Kapitalizmin çarkları dönüyor ve her gün bir insan bu çarklar altında yaşamını yitiriyor. Bu bazen iş cinayetleri oluyor, bazen devlet terörü, bazen de kirli savaş. Her gün televizyonlarda ölüm haberleri duyuyoruz. Ve bir süre sonra bunları kanıksıyoruz. Ve artık bugün “kaç kişi öldü acaba” diye tahmin yürütüyoruz. İş cinayetlerinde ölen işçilerin sayısı yılda binin üzerine çıkıyor. Yine aynı sıklıkta kadın cinayetleri oranı da binlere yaklaşıyor. Televizyonda günde en az üç kadın cinayeti haberi duymazsak “bugün az kadın öldürülmüş” diyoruz.
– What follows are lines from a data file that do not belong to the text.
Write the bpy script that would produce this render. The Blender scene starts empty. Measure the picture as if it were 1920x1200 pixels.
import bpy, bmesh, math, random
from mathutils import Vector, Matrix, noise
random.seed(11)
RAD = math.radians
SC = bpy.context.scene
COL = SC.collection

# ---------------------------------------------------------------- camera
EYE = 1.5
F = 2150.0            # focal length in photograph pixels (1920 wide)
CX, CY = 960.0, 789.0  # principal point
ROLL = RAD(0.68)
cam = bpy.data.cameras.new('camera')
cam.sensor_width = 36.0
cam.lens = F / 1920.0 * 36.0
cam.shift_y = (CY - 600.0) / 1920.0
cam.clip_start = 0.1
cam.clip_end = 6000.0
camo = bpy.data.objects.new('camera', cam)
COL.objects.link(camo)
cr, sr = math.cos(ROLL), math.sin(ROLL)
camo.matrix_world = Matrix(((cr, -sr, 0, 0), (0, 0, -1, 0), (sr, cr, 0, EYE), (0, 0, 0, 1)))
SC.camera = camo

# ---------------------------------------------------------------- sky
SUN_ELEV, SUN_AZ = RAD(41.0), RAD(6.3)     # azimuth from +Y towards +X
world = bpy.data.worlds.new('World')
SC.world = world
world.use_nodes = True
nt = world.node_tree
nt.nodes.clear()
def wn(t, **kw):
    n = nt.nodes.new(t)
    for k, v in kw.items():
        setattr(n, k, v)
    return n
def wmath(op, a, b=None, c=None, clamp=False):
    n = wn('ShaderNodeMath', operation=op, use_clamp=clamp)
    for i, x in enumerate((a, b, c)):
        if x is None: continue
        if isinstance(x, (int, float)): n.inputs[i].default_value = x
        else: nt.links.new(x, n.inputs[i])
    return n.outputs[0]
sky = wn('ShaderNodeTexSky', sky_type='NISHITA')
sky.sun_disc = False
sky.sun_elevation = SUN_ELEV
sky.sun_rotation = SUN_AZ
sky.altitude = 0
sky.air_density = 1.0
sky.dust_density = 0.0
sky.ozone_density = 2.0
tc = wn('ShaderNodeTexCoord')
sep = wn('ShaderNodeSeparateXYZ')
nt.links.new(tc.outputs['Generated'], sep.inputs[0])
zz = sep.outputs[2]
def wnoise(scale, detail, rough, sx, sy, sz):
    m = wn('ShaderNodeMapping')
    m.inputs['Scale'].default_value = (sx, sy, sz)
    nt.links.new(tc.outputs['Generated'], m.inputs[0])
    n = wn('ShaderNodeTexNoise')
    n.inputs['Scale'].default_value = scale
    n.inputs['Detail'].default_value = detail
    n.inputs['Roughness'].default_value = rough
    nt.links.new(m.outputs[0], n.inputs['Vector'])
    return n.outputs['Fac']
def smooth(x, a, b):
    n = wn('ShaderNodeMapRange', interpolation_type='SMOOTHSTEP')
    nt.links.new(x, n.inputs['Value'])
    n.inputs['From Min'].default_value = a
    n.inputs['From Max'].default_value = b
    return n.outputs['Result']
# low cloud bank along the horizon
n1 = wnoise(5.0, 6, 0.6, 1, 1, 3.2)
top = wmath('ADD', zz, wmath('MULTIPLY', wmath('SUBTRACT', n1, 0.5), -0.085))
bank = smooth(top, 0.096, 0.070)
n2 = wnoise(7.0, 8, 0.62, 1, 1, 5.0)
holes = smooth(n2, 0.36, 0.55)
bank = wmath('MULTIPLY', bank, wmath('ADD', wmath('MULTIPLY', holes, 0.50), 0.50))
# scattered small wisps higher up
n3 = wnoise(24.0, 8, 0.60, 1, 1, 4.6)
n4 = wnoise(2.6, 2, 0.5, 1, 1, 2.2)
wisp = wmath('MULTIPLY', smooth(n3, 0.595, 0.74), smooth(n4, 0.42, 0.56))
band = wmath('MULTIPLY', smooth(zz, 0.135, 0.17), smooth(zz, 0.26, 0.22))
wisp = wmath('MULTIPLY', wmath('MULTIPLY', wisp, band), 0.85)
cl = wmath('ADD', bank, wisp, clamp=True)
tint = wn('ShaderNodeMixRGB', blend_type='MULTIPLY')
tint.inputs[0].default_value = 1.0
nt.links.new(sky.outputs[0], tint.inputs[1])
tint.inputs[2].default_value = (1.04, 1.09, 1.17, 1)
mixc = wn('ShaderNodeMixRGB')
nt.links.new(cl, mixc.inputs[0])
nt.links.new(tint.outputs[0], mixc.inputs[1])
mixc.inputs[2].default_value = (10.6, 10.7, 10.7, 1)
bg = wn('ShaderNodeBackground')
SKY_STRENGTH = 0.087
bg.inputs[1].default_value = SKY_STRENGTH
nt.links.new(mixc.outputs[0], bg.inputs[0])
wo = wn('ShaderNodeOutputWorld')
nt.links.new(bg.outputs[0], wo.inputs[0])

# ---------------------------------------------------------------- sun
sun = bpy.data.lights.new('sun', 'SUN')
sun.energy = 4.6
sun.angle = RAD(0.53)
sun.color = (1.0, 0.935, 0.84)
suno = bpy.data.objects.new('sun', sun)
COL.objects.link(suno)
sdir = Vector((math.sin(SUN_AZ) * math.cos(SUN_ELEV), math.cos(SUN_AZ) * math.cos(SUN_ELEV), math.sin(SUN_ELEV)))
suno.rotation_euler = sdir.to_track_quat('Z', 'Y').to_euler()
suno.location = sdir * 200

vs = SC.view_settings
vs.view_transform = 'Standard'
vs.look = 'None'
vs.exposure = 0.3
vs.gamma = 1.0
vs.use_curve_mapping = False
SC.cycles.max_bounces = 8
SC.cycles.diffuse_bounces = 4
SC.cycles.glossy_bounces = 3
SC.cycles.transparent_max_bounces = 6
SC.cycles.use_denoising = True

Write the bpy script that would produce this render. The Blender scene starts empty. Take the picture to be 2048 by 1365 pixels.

Bizleri bu tür düşüncelere iten ise her şeyi hiçleştiren, insana değer vermeyen kapitalizmdir. Artık beyinlerimize kazınmış olan bu sistemin düşünme tarzıdır. Ama biz işçi ve emekçiler olarak böyle düşünmek zorunda değiliz. Bu sistem sonsuza kadar sürecekmiş gibi korkup, sinip hiçbir şey yapmadan durmamızı istiyorlar bu sistemin efendileri. Kapitalizmin bizlere sömürüden, açlıktan başka bir şey vermediğini biliyoruz. Hakkımızı aradığımızda karşılaştığımız baskıları biliyoruz. Bu düzen bu kadar baskıyı, terörünü artırmasının sebebi bizleriz. Çünkü bizler ‘artık yeter’ dediğimiz zaman bu düzen böyle süremeyecek. Düzenin efendilerinin saltanatı yok olup gidecek. İşte bu yüzden bizlerden bu kadar korkuyorlar ve baskıyı, zorbalığı, şiddetin dozunu arttırıyorlar.
Bizlere düşen görev ise düzenin efendilerinin korkularını gerçeğe dönüştürmektir. Bizler örgütlenip mücadele edersek bu zulüm düzenini yıkıp, işçi ve emekçi düzenini kurabiliriz. Fabrikalarda, işyerlerinde, okullarda, mahallelerde yanıbaşımızdaki işçiye, öğrenciye, komşumuza güvenirsek birlikte hareket edebilirsek yarınlarımızı kurabiliriz. Renklerimiz, dillerimiz, yaşadığımız yerler ayrı olsa da mücadelemiz birdir. Yarınlara olan inancımız, düşlerimiz ve sosyalizme olan inancımız birdir. O yüzden kaybedeceğimiz bir şey yok ama kazanacağımız bir dünya var anlayışıyla hareket edelim. Bu mücadeleyi büyütelim, safları sıklaştıralım.